I also would be interested to know what Hans von Storch, Eduardo Zorita, and Werner Krauss think about one of their colleagues repeating already debunked claims in a paper published in the scientific literature. I know there is little love between Eduardo and Hans, and the people Reiner attacked in his paper. However, I would hope that facts and scientific ethos are more important than personal feelings.

Bam

Hans von Storch said...

Bam/45 - you are welcome to voice your interest in my opinion, but you will appreciate that I will answer only those questions which I find worth to be responded to.
Your comments here have little to do in building dialogs, in discussing issues from different angles. Quite the contrary, what you do is almost only making claims, repeatedly, which is getting boring after a while. I find you remarkable inflexible in your contributions

When you consider certain assertions already "debunked", it could very well be that some would not join you in this claim. Just repeating, insisting on your "view" representing the "truth", and everybody deviating from this as "already debunked" is essentially "the old script", which went nowhere - apart of generating many skeptics.

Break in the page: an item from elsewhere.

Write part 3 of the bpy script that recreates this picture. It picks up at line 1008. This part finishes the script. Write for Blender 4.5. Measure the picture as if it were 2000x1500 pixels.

You know that I am a supporter of the explanation that it is mostly GHGs causing the ongoing warming, - I want to have the Global Warming phenomenon taken seriously, but this needs to not polarization, as the old script is telling us, but building reason across different approaches.

Maybe, you try this approach once, but you are welcome to continue with your business-as-usual - of repeating your claims - but then you should not complain if nobody responds.

This was certainly the last response you got from me for the next future.

Anonymous said...

Ha! "not polarization" when someone points out that Reiner Grundmann has made a claim of scientific misconduct based on a selective quotation from the e-mails!

I guess we should just accept that it is fully acceptable to remove two sentences from an e-mail which are inconvenient in the storyline. Interesting "approach".